TASK REQUIREMENTS:
Output every entry exactly, from the first line to the last.

THE RECORDS:
= = = = =

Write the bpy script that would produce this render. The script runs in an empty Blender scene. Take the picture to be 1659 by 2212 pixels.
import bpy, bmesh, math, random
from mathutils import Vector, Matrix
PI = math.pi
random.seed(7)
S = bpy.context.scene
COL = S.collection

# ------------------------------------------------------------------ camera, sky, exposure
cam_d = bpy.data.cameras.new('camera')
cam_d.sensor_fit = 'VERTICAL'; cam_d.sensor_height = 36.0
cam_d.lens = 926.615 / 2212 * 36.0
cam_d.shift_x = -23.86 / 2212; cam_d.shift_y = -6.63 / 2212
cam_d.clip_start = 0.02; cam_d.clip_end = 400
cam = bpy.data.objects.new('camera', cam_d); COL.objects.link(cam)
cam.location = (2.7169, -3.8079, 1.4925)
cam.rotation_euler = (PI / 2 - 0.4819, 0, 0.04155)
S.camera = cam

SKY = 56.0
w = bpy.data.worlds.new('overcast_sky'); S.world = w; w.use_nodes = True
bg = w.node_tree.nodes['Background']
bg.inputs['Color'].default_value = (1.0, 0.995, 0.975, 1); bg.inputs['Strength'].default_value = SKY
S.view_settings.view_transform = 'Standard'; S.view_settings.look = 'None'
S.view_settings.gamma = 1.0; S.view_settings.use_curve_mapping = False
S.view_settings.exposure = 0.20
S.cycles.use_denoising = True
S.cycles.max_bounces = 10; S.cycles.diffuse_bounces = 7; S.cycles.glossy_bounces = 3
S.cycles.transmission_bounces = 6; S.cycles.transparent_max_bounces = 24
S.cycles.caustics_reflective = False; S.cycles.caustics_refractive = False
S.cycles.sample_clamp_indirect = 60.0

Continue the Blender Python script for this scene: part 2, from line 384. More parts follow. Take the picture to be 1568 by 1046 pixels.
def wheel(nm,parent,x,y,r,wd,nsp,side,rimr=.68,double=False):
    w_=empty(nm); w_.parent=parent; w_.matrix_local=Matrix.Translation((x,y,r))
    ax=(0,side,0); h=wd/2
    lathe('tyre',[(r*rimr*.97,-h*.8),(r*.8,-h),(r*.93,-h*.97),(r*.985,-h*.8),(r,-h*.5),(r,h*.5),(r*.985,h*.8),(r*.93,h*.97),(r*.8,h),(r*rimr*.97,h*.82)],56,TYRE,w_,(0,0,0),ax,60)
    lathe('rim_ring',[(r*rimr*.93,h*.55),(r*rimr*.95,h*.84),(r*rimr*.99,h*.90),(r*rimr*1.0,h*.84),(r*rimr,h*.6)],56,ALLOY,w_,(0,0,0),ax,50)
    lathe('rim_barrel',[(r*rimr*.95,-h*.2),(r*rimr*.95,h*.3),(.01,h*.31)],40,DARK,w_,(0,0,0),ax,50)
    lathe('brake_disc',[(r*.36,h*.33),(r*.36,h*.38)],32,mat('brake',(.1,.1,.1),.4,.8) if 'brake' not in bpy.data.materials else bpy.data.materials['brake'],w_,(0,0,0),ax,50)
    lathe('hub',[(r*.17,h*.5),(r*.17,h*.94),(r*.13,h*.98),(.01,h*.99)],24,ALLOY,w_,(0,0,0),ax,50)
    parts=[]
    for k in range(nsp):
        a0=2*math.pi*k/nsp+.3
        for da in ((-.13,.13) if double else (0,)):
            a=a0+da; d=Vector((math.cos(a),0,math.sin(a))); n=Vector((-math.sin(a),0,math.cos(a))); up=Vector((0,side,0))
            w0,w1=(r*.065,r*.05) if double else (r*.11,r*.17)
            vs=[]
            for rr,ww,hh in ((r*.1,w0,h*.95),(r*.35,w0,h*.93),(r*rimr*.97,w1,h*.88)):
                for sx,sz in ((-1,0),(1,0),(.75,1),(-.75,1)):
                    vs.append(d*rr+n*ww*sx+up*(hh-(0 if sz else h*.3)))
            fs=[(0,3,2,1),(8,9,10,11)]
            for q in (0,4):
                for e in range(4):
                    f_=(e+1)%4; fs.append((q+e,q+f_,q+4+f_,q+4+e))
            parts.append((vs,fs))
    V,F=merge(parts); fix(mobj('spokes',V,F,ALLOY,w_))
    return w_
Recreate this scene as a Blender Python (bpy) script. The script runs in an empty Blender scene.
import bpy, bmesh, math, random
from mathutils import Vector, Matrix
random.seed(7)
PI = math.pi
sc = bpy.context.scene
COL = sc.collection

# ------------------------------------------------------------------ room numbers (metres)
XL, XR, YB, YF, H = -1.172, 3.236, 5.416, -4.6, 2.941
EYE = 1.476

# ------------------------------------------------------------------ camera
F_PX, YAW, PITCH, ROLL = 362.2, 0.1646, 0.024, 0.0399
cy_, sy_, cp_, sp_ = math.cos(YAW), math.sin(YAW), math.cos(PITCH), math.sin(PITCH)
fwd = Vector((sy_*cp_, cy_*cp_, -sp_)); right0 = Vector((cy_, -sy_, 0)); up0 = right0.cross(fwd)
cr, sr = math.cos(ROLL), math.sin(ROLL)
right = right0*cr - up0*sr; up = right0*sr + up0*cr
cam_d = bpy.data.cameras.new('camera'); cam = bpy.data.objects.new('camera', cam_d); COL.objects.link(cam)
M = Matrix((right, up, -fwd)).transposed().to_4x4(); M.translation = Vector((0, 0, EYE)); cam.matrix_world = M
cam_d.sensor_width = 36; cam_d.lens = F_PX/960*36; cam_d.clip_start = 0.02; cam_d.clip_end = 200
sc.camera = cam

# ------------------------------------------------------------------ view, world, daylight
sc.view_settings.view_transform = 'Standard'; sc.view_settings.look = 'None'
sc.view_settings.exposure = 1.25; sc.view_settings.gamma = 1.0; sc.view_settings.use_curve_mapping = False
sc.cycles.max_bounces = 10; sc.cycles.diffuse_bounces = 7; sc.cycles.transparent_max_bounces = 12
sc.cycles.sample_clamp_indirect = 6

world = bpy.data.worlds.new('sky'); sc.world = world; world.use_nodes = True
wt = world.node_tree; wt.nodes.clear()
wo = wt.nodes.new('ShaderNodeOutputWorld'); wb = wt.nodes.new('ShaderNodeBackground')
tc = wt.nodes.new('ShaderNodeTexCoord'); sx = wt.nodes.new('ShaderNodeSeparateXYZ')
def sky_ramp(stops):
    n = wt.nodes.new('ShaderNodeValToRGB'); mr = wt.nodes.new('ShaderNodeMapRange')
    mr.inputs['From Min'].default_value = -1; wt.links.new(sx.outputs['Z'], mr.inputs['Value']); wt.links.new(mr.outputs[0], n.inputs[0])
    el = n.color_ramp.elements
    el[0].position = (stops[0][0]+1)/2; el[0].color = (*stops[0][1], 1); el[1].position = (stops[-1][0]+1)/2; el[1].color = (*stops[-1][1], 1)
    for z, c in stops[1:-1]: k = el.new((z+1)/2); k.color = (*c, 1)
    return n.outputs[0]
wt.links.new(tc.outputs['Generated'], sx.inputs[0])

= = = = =

SOLUTION TO THIS PROBLEM:
Write the bpy script that would produce this render. The script runs in an empty Blender scene. Take the picture to be 1659 by 2212 pixels.
import bpy, bmesh, math, random
from mathutils import Vector, Matrix
PI = math.pi
random.seed(7)
S = bpy.context.scene
COL = S.collection

# ------------------------------------------------------------------ camera, sky, exposure
cam_d = bpy.data.cameras.new('camera')
cam_d.sensor_fit = 'VERTICAL'; cam_d.sensor_height = 36.0
cam_d.lens = 926.615 / 2212 * 36.0
cam_d.shift_x = -23.86 / 2212; cam_d.shift_y = -6.63 / 2212
cam_d.clip_start = 0.02; cam_d.clip_end = 400
cam = bpy.data.objects.new('camera', cam_d); COL.objects.link(cam)
cam.location = (2.7169, -3.8079, 1.4925)
cam.rotation_euler = (PI / 2 - 0.4819, 0, 0.04155)
S.camera = cam

SKY = 56.0
w = bpy.data.worlds.new('overcast_sky'); S.world = w; w.use_nodes = True
bg = w.node_tree.nodes['Background']
bg.inputs['Color'].default_value = (1.0, 0.995, 0.975, 1); bg.inputs['Strength'].default_value = SKY
S.view_settings.view_transform = 'Standard'; S.view_settings.look = 'None'
S.view_settings.gamma = 1.0; S.view_settings.use_curve_mapping = False
S.view_settings.exposure = 0.20
S.cycles.use_denoising = True
S.cycles.max_bounces = 10; S.cycles.diffuse_bounces = 7; S.cycles.glossy_bounces = 3
S.cycles.transmission_bounces = 6; S.cycles.transparent_max_bounces = 24
S.cycles.caustics_reflective = False; S.cycles.caustics_refractive = False
S.cycles.sample_clamp_indirect = 60.0

Continue the Blender Python script for this scene: part 2, from line 384. More parts follow. Take the picture to be 1568 by 1046 pixels.
def wheel(nm,parent,x,y,r,wd,nsp,side,rimr=.68,double=False):
    w_=empty(nm); w_.parent=parent; w_.matrix_local=Matrix.Translation((x,y,r))
    ax=(0,side,0); h=wd/2
    lathe('tyre',[(r*rimr*.97,-h*.8),(r*.8,-h),(r*.93,-h*.97),(r*.985,-h*.8),(r,-h*.5),(r,h*.5),(r*.985,h*.8),(r*.93,h*.97),(r*.8,h),(r*rimr*.97,h*.82)],56,TYRE,w_,(0,0,0),ax,60)
    lathe('rim_ring',[(r*rimr*.93,h*.55),(r*rimr*.95,h*.84),(r*rimr*.99,h*.90),(r*rimr*1.0,h*.84),(r*rimr,h*.6)],56,ALLOY,w_,(0,0,0),ax,50)
    lathe('rim_barrel',[(r*rimr*.95,-h*.2),(r*rimr*.95,h*.3),(.01,h*.31)],40,DARK,w_,(0,0,0),ax,50)
    lathe('brake_disc',[(r*.36,h*.33),(r*.36,h*.38)],32,mat('brake',(.1,.1,.1),.4,.8) if 'brake' not in bpy.data.materials else bpy.data.materials['brake'],w_,(0,0,0),ax,50)
    lathe('hub',[(r*.17,h*.5),(r*.17,h*.94),(r*.13,h*.98),(.01,h*.99)],24,ALLOY,w_,(0,0,0),ax,50)
    parts=[]
    for k in range(nsp):
        a0=2*math.pi*k/nsp+.3
        for da in ((-.13,.13) if double else (0,)):
            a=a0+da; d=Vector((math.cos(a),0,math.sin(a))); n=Vector((-math.sin(a),0,math.cos(a))); up=Vector((0,side,0))
            w0,w1=(r*.065,r*.05) if double else (r*.11,r*.17)
            vs=[]
            for rr,ww,hh in ((r*.1,w0,h*.95),(r*.35,w0,h*.93),(r*rimr*.97,w1,h*.88)):
                for sx,sz in ((-1,0),(1,0),(.75,1),(-.75,1)):
                    vs.append(d*rr+n*ww*sx+up*(hh-(0 if sz else h*.3)))
            fs=[(0,3,2,1),(8,9,10,11)]
            for q in (0,4):
                for e in range(4):
                    f_=(e+1)%4; fs.append((q+e,q+f_,q+4+f_,q+4+e))
            parts.append((vs,fs))
    V,F=merge(parts); fix(mobj('spokes',V,F,ALLOY,w_))
    return w_
Recreate this scene as a Blender Python (bpy) script. The script runs in an empty Blender scene.
import bpy, bmesh, math, random
from mathutils import Vector, Matrix
random.seed(7)
PI = math.pi
sc = bpy.context.scene
COL = sc.collection

# ------------------------------------------------------------------ room numbers (metres)
XL, XR, YB, YF, H = -1.172, 3.236, 5.416, -4.6, 2.941
EYE = 1.476

# ------------------------------------------------------------------ camera
F_PX, YAW, PITCH, ROLL = 362.2, 0.1646, 0.024, 0.0399
cy_, sy_, cp_, sp_ = math.cos(YAW), math.sin(YAW), math.cos(PITCH), math.sin(PITCH)
fwd = Vector((sy_*cp_, cy_*cp_, -sp_)); right0 = Vector((cy_, -sy_, 0)); up0 = right0.cross(fwd)
cr, sr = math.cos(ROLL), math.sin(ROLL)
right = right0*cr - up0*sr; up = right0*sr + up0*cr
cam_d = bpy.data.cameras.new('camera'); cam = bpy.data.objects.new('camera', cam_d); COL.objects.link(cam)
M = Matrix((right, up, -fwd)).transposed().to_4x4(); M.translation = Vector((0, 0, EYE)); cam.matrix_world = M
cam_d.sensor_width = 36; cam_d.lens = F_PX/960*36; cam_d.clip_start = 0.02; cam_d.clip_end = 200
sc.camera = cam

# ------------------------------------------------------------------ view, world, daylight
sc.view_settings.view_transform = 'Standard'; sc.view_settings.look = 'None'
sc.view_settings.exposure = 1.25; sc.view_settings.gamma = 1.0; sc.view_settings.use_curve_mapping = False
sc.cycles.max_bounces = 10; sc.cycles.diffuse_bounces = 7; sc.cycles.transparent_max_bounces = 12
sc.cycles.sample_clamp_indirect = 6

world = bpy.data.worlds.new('sky'); sc.world = world; world.use_nodes = True
wt = world.node_tree; wt.nodes.clear()
wo = wt.nodes.new('ShaderNodeOutputWorld'); wb = wt.nodes.new('ShaderNodeBackground')
tc = wt.nodes.new('ShaderNodeTexCoord'); sx = wt.nodes.new('ShaderNodeSeparateXYZ')
def sky_ramp(stops):
    n = wt.nodes.new('ShaderNodeValToRGB'); mr = wt.nodes.new('ShaderNodeMapRange')
    mr.inputs['From Min'].default_value = -1; wt.links.new(sx.outputs['Z'], mr.inputs['Value']); wt.links.new(mr.outputs[0], n.inputs[0])
    el = n.color_ramp.elements
    el[0].position = (stops[0][0]+1)/2; el[0].color = (*stops[0][1], 1); el[1].position = (stops[-1][0]+1)/2; el[1].color = (*stops[-1][1], 1)
    for z, c in stops[1:-1]: k = el.new((z+1)/2); k.color = (*c, 1)
    return n.outputs[0]
wt.links.new(tc.outputs['Generated'], sx.inputs[0])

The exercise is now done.